• **SUPPLIED INFORMATION**
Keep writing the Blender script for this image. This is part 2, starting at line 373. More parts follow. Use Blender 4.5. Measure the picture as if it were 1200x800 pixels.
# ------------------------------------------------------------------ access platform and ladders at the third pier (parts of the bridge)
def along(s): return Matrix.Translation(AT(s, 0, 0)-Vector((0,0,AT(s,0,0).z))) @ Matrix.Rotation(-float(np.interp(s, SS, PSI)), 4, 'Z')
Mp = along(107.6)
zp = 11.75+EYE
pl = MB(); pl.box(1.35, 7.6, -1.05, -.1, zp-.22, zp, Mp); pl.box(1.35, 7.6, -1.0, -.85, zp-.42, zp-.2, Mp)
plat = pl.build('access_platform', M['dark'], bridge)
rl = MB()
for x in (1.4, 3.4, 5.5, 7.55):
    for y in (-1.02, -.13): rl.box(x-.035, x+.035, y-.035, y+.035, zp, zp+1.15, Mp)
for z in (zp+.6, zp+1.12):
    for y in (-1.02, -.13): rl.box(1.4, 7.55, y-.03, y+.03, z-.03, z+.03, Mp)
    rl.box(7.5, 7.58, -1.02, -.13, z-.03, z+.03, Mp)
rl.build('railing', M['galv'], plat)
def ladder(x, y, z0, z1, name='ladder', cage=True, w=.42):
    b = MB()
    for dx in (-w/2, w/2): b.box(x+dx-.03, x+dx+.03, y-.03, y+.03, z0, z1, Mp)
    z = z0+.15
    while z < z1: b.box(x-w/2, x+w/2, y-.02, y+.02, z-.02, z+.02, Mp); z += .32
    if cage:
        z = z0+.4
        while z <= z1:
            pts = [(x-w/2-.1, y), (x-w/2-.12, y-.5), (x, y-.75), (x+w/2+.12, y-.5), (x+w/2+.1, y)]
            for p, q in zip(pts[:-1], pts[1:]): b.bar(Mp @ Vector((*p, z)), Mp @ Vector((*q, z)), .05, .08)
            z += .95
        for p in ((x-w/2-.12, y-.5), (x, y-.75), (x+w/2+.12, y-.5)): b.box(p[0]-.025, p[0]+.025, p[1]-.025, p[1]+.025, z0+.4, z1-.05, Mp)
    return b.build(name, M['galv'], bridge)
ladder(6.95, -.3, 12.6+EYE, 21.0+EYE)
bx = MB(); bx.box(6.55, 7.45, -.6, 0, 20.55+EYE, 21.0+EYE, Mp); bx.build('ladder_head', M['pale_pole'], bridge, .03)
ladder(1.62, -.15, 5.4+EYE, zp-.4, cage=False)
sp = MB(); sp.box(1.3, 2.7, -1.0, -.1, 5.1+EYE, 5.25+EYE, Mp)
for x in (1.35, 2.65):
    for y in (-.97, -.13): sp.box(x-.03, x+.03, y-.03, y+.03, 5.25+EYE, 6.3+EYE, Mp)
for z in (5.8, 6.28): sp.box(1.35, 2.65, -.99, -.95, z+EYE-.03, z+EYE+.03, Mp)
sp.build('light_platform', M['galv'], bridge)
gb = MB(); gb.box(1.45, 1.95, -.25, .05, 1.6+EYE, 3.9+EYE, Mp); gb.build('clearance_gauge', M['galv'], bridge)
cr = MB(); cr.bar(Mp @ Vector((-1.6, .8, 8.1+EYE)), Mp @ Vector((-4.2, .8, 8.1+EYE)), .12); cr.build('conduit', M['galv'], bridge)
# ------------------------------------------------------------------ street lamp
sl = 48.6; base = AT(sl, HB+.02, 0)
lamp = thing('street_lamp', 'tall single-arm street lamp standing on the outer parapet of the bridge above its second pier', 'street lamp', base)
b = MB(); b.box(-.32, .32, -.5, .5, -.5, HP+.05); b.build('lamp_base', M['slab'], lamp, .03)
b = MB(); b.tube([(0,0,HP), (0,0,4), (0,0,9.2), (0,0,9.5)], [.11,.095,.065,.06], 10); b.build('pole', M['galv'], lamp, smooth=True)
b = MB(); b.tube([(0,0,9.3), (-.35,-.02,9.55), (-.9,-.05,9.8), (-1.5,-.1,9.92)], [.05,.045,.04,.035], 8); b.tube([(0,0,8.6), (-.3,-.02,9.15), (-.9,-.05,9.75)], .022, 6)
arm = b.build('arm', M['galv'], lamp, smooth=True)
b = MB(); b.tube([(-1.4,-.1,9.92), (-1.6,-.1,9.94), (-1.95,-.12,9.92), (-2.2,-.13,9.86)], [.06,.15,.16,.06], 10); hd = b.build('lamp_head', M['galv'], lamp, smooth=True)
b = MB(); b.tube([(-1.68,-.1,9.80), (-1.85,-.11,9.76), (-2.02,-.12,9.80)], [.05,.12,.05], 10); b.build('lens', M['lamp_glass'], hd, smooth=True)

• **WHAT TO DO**
From the data above, extract every line in its exact form.

• **ANSWER TO THIS TASK**
Keep writing the Blender script for this image. This is part 2, starting at line 373. More parts follow. Use Blender 4.5. Measure the picture as if it were 1200x800 pixels.
# ------------------------------------------------------------------ access platform and ladders at the third pier (parts of the bridge)
def along(s): return Matrix.Translation(AT(s, 0, 0)-Vector((0,0,AT(s,0,0).z))) @ Matrix.Rotation(-float(np.interp(s, SS, PSI)), 4, 'Z')
Mp = along(107.6)
zp = 11.75+EYE
pl = MB(); pl.box(1.35, 7.6, -1.05, -.1, zp-.22, zp, Mp); pl.box(1.35, 7.6, -1.0, -.85, zp-.42, zp-.2, Mp)
plat = pl.build('access_platform', M['dark'], bridge)
rl = MB()
for x in (1.4, 3.4, 5.5, 7.55):
    for y in (-1.02, -.13): rl.box(x-.035, x+.035, y-.035, y+.035, zp, zp+1.15, Mp)
for z in (zp+.6, zp+1.12):
    for y in (-1.02, -.13): rl.box(1.4, 7.55, y-.03, y+.03, z-.03, z+.03, Mp)
    rl.box(7.5, 7.58, -1.02, -.13, z-.03, z+.03, Mp)
rl.build('railing', M['galv'], plat)
def ladder(x, y, z0, z1, name='ladder', cage=True, w=.42):
    b = MB()
    for dx in (-w/2, w/2): b.box(x+dx-.03, x+dx+.03, y-.03, y+.03, z0, z1, Mp)
    z = z0+.15
    while z < z1: b.box(x-w/2, x+w/2, y-.02, y+.02, z-.02, z+.02, Mp); z += .32
    if cage:
        z = z0+.4
        while z <= z1:
            pts = [(x-w/2-.1, y), (x-w/2-.12, y-.5), (x, y-.75), (x+w/2+.12, y-.5), (x+w/2+.1, y)]
            for p, q in zip(pts[:-1], pts[1:]): b.bar(Mp @ Vector((*p, z)), Mp @ Vector((*q, z)), .05, .08)
            z += .95
        for p in ((x-w/2-.12, y-.5), (x, y-.75), (x+w/2+.12, y-.5)): b.box(p[0]-.025, p[0]+.025, p[1]-.025, p[1]+.025, z0+.4, z1-.05, Mp)
    return b.build(name, M['galv'], bridge)
ladder(6.95, -.3, 12.6+EYE, 21.0+EYE)
bx = MB(); bx.box(6.55, 7.45, -.6, 0, 20.55+EYE, 21.0+EYE, Mp); bx.build('ladder_head', M['pale_pole'], bridge, .03)
ladder(1.62, -.15, 5.4+EYE, zp-.4, cage=False)
sp = MB(); sp.box(1.3, 2.7, -1.0, -.1, 5.1+EYE, 5.25+EYE, Mp)
for x in (1.35, 2.65):
    for y in (-.97, -.13): sp.box(x-.03, x+.03, y-.03, y+.03, 5.25+EYE, 6.3+EYE, Mp)
for z in (5.8, 6.28): sp.box(1.35, 2.65, -.99, -.95, z+EYE-.03, z+EYE+.03, Mp)
sp.build('light_platform', M['galv'], bridge)
gb = MB(); gb.box(1.45, 1.95, -.25, .05, 1.6+EYE, 3.9+EYE, Mp); gb.build('clearance_gauge', M['galv'], bridge)
cr = MB(); cr.bar(Mp @ Vector((-1.6, .8, 8.1+EYE)), Mp @ Vector((-4.2, .8, 8.1+EYE)), .12); cr.build('conduit', M['galv'], bridge)
# ------------------------------------------------------------------ street lamp
sl = 48.6; base = AT(sl, HB+.02, 0)
lamp = thing('street_lamp', 'tall single-arm street lamp standing on the outer parapet of the bridge above its second pier', 'street lamp', base)
b = MB(); b.box(-.32, .32, -.5, .5, -.5, HP+.05); b.build('lamp_base', M['slab'], lamp, .03)
b = MB(); b.tube([(0,0,HP), (0,0,4), (0,0,9.2), (0,0,9.5)], [.11,.095,.065,.06], 10); b.build('pole', M['galv'], lamp, smooth=True)
b = MB(); b.tube([(0,0,9.3), (-.35,-.02,9.55), (-.9,-.05,9.8), (-1.5,-.1,9.92)], [.05,.045,.04,.035], 8); b.tube([(0,0,8.6), (-.3,-.02,9.15), (-.9,-.05,9.75)], .022, 6)
arm = b.build('arm', M['galv'], lamp, smooth=True)
b = MB(); b.tube([(-1.4,-.1,9.92), (-1.6,-.1,9.94), (-1.95,-.12,9.92), (-2.2,-.13,9.86)], [.06,.15,.16,.06], 10); hd = b.build('lamp_head', M['galv'], lamp, smooth=True)
b = MB(); b.tube([(-1.68,-.1,9.80), (-1.85,-.11,9.76), (-2.02,-.12,9.80)], [.05,.12,.05], 10); b.build('lens', M['lamp_glass'], hd, smooth=True)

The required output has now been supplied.